If so, is there no market for the "actual" jerseys that the players themselves wear?

If not, there would be a fundamental difference between rings and jerseys: there are a limited number of actual rings, one per member of the team. There would be an unlimited number of jerseys--only as many as could be sold.
   7. Karl from NY Posted: April 24, 2019 at 03:16 PM (#5834926)
It's possible that they weren't fake. Just stolen from the factories in China.

This happens in some other industries (examples are board games, handbags, some electronics): the same factory produces more units than contracted for by the publisher, to sell through side channels without the publisher's knowledge. Is that fake? It's the same item and quality with the exact same materials and production process. The only difference is that the owner of the trademark isn't getting a cut. But such ownership rights don't even exist in Chinese law. The same item could be considered a fake under Western law but not by China's.
   8. Bhaakon Posted: April 24, 2019 at 08:13 PM (#5835050)
I'm going to go out on a limb and assume that most championship rings for US sports aren't made in China and shipped here. The Jostens website claims all their jewelry is made in Texas. Tiffany appears to make most of their jewelry in and around New England. I can't find any overseas holdings for Balfour, though neither does a quick and dirty search reveal the location of their factory. Barons claims all their rings are made in North America. That covers the major players in American sports, so any rings coming out of China are all but certain to be complete forgeries and not just extras made in the original workshops.
   9. Lars6788 Posted: April 24, 2019 at 08:41 PM (#5835059)
This brings up a question. Is there any actual difference between the jerseys the players wear and ones you can buy legitimately, other than size and/or custom fitting? (I'm not talking about #5 above where the only real jerseys are the ones currently being worn by the player, making anything still folded in his locker before his pre-game shower a fake).

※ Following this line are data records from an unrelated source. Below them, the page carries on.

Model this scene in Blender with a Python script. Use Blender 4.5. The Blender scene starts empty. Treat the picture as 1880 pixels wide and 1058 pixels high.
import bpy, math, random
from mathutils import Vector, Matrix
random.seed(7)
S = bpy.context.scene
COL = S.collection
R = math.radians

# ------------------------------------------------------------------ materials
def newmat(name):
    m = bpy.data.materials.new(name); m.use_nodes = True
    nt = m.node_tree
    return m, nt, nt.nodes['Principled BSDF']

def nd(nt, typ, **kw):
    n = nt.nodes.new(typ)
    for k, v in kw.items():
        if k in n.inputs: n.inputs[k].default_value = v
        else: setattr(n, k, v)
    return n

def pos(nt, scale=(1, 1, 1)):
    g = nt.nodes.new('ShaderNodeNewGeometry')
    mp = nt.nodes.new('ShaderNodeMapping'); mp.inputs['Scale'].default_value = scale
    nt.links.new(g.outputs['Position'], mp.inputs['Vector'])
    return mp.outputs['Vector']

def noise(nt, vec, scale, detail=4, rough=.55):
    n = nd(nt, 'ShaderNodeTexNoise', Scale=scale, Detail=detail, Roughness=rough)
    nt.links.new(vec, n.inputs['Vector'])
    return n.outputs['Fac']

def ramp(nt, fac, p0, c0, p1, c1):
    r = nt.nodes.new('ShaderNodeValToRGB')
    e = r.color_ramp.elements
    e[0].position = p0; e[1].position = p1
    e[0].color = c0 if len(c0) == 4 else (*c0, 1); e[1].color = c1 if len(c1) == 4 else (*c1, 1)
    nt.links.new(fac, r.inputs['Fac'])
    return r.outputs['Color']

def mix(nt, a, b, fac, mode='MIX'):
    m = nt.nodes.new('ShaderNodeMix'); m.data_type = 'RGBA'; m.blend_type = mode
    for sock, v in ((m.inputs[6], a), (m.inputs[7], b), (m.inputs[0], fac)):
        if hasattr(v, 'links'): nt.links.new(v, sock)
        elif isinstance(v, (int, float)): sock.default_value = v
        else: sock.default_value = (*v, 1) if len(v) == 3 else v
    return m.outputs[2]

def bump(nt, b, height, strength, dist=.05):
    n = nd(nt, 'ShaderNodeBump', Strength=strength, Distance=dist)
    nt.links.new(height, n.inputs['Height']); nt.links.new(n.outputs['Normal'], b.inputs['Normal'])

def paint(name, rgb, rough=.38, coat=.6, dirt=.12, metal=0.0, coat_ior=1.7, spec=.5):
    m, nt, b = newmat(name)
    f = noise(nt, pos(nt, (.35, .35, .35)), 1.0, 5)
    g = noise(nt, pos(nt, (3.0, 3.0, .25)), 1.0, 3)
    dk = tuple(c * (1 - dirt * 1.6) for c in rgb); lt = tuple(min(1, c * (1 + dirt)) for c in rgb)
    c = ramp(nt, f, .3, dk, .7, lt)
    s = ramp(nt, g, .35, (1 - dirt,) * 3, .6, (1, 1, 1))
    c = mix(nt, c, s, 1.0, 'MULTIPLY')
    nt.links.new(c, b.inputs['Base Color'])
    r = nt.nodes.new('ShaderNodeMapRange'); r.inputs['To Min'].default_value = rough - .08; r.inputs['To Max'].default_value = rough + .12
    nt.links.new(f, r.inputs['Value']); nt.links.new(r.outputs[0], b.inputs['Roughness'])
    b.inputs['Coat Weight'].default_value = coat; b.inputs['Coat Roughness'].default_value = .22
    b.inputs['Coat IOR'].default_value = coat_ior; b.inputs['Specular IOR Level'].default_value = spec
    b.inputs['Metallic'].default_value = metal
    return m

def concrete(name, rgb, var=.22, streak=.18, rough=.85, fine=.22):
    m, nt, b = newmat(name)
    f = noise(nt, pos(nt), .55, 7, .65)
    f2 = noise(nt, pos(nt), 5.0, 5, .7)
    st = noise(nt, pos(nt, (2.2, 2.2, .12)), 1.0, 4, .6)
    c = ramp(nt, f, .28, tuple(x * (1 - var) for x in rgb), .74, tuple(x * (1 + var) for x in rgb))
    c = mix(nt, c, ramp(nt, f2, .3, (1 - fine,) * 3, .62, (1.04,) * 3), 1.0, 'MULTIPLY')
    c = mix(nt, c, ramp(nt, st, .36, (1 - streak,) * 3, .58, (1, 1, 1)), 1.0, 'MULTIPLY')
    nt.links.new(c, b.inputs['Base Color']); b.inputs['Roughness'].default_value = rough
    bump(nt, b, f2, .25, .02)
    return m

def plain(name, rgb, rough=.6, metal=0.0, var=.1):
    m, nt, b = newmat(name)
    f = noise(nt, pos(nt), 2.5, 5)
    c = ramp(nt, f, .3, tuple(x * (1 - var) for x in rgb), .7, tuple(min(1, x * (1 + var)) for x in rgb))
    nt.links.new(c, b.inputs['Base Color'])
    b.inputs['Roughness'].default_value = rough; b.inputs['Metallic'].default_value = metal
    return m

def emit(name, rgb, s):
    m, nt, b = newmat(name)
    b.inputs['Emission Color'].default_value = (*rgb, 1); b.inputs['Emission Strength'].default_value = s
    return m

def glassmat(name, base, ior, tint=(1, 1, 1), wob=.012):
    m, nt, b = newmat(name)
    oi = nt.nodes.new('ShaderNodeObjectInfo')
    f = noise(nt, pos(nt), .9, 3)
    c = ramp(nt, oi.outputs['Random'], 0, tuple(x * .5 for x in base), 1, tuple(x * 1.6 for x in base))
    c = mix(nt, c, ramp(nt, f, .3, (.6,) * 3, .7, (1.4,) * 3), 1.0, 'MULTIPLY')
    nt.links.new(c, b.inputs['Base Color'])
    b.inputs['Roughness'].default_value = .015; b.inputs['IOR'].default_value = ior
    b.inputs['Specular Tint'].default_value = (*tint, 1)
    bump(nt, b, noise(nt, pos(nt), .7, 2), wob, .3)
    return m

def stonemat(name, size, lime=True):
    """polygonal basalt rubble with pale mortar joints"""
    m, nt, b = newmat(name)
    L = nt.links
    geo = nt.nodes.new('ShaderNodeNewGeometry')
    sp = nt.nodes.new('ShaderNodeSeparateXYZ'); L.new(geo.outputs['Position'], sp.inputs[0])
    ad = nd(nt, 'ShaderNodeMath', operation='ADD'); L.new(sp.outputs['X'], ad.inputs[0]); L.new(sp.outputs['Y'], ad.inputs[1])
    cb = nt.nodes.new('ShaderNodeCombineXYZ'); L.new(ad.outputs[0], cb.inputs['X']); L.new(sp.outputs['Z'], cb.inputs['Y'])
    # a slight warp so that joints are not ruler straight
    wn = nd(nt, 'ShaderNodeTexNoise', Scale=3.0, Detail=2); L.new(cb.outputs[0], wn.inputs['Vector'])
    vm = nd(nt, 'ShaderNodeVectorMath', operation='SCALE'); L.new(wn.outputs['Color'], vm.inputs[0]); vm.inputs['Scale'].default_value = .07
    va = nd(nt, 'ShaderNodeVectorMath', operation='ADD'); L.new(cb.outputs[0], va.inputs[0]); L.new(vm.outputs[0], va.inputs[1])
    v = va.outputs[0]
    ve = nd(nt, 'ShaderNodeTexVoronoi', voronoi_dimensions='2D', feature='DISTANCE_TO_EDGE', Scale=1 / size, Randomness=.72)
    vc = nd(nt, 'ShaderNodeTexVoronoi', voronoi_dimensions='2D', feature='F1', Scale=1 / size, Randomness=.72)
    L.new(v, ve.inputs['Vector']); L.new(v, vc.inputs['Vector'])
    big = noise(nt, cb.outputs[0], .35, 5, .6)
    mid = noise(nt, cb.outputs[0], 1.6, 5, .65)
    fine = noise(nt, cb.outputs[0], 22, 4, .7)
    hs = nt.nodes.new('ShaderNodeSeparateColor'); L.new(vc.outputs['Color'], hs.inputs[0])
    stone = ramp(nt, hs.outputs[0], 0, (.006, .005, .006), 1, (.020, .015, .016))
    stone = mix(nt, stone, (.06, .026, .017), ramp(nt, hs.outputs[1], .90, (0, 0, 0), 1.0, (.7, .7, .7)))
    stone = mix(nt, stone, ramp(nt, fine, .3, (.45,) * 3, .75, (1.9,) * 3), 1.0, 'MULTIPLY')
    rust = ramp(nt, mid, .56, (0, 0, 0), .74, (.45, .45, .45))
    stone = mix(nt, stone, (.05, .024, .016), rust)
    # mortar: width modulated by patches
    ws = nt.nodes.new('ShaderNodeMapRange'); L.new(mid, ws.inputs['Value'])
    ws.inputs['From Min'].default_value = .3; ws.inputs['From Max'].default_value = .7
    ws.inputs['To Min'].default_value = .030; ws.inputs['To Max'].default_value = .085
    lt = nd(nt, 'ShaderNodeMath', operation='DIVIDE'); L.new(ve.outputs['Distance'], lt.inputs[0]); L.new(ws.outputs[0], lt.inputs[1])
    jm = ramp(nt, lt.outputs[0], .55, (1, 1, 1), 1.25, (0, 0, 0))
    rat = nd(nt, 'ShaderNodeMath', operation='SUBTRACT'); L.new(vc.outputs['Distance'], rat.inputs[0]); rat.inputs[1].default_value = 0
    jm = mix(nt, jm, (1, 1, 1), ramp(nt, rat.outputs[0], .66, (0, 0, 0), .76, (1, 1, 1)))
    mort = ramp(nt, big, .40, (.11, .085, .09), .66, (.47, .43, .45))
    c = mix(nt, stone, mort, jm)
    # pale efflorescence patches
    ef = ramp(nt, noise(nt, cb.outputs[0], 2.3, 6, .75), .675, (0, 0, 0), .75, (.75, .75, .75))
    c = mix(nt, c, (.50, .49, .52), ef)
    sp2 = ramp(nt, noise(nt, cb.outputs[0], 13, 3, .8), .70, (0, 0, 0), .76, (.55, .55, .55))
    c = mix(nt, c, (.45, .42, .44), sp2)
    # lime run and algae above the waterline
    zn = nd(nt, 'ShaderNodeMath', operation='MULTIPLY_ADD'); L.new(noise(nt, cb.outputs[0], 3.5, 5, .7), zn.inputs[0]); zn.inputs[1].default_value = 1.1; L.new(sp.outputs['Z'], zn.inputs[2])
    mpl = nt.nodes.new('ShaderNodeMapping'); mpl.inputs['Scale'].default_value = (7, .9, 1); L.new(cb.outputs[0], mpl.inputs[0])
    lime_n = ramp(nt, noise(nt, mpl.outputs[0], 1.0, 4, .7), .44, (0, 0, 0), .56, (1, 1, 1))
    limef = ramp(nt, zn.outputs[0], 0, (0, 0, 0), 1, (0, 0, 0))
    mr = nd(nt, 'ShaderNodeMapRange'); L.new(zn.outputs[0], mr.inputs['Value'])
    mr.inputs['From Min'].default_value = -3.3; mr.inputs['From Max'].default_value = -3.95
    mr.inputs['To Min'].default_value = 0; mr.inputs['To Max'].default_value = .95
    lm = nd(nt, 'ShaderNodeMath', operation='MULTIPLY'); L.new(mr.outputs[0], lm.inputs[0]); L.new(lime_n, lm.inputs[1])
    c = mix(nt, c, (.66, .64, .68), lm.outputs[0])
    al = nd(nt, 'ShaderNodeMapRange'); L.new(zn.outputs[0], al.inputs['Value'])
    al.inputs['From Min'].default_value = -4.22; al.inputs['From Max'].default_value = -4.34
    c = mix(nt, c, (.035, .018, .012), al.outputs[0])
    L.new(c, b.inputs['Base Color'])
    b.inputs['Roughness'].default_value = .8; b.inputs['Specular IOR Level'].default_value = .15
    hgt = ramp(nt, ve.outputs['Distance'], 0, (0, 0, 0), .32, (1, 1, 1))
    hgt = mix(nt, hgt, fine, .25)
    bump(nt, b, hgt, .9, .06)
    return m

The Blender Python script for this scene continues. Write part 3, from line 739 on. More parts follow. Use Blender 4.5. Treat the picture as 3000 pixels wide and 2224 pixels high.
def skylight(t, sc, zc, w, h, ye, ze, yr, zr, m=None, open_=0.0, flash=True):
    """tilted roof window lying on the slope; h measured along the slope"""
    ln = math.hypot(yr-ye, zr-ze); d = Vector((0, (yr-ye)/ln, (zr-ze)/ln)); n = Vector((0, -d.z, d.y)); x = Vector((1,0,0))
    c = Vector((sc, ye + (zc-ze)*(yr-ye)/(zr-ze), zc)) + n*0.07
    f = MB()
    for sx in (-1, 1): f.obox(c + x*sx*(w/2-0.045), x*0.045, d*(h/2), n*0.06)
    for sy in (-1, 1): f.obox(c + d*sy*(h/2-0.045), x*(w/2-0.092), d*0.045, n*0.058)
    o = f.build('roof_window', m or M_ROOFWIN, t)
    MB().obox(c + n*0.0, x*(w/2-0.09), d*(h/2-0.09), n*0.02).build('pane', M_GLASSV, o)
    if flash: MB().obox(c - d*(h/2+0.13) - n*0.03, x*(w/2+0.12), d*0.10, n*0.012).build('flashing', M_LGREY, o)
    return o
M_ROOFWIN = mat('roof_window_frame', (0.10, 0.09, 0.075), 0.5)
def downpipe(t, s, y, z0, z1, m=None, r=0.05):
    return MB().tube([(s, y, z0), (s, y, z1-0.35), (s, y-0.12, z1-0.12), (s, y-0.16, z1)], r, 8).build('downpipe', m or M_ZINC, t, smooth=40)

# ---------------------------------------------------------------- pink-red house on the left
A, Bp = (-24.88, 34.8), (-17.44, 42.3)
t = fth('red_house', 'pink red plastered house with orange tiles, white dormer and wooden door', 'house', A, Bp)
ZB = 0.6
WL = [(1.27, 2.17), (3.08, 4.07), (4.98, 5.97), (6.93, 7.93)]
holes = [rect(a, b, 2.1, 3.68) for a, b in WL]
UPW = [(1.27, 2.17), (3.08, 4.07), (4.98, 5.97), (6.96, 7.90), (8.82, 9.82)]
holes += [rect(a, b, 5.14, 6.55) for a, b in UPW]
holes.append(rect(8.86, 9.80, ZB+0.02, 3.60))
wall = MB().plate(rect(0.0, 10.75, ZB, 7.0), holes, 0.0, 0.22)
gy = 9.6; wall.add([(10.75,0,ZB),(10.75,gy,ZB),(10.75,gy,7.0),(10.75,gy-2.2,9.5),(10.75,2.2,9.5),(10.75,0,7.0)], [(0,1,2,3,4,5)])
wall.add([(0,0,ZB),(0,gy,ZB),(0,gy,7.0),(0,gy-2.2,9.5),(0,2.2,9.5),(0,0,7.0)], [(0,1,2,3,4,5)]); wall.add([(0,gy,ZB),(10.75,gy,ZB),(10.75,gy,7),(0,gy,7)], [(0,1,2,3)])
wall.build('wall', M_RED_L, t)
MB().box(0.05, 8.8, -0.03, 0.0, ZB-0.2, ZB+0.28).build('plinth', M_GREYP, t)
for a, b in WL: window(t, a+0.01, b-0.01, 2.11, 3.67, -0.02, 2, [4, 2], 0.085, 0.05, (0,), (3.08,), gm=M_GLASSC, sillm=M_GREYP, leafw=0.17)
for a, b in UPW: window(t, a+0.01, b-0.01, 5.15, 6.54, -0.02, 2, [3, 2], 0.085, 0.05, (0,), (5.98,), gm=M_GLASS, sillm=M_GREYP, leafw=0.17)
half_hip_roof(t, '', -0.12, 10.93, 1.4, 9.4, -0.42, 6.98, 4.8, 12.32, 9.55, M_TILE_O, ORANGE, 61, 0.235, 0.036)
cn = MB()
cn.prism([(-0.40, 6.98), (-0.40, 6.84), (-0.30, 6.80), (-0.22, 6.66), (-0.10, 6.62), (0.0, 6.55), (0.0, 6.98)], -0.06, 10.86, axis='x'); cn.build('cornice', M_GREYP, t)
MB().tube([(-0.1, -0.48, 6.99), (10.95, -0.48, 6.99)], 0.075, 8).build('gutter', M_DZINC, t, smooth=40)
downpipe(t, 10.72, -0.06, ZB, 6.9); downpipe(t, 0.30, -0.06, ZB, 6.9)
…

If so, is there no market for the "actual" jerseys that the players themselves wear?


I don't think there is a difference other than what you mentioned [and perhaps some other specifications that may not be generally known to the public].

As the case maybe, for an average fan, the authentic jersey you can buy through official outlets costs at least $300 - it maybe more common to see fans wearing $30 knockoffs of dubious quality than shell out money for the real deal.